Decomposition of benzene vapour using non-thermal plasmas: The effect of moisture content on eliminating solid residue

This study investigated the effect of power, carrier gases and moisture content on the removal of benzene in dry air and humidified air in a DBD plasma reactor. The influence of plasma power, carrier gases and humidity on benzene conversion and product selectivity were explored. The main decomposition products were CO, CO2, lower hydrocarbons (C-1-C-5) and solid residue in the reactor. This study reveals that benzene removal efficiency and the selectivity to CO2 increased with power in both dry and humidified air. In contrast, the selectivity to lower hydrocarbons decreased. The most important finding of this study was that the formation of solid residue in the plasma reactor can be removed in humidified air.
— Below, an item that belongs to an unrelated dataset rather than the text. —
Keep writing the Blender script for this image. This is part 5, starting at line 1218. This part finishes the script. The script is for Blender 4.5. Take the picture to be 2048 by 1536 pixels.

As the amount of water vapour increased from 0% to 35% at 20 degrees C, the benzene removal efficiency and CO2 selectivity increased; O-3 decreased from 7.3 ppm to 0.5 ppm; NOx and solid residue were eliminated. These effects are probably due to OH radicals, and the mechanism for the various effects are proposed. The maximum benzene removal efficiency observed was 93.7%, and the maximum selectivity to CO2 was 82.4% (both at a relative humidity of 35% at 20 degrees C and 10 W). This study demonstrated that plasma-assisted benzene remediation operating in a humid condition can overcome the major drawback of plasma-assisted VOC conversion in the air by eliminating the solid residues in the reactor.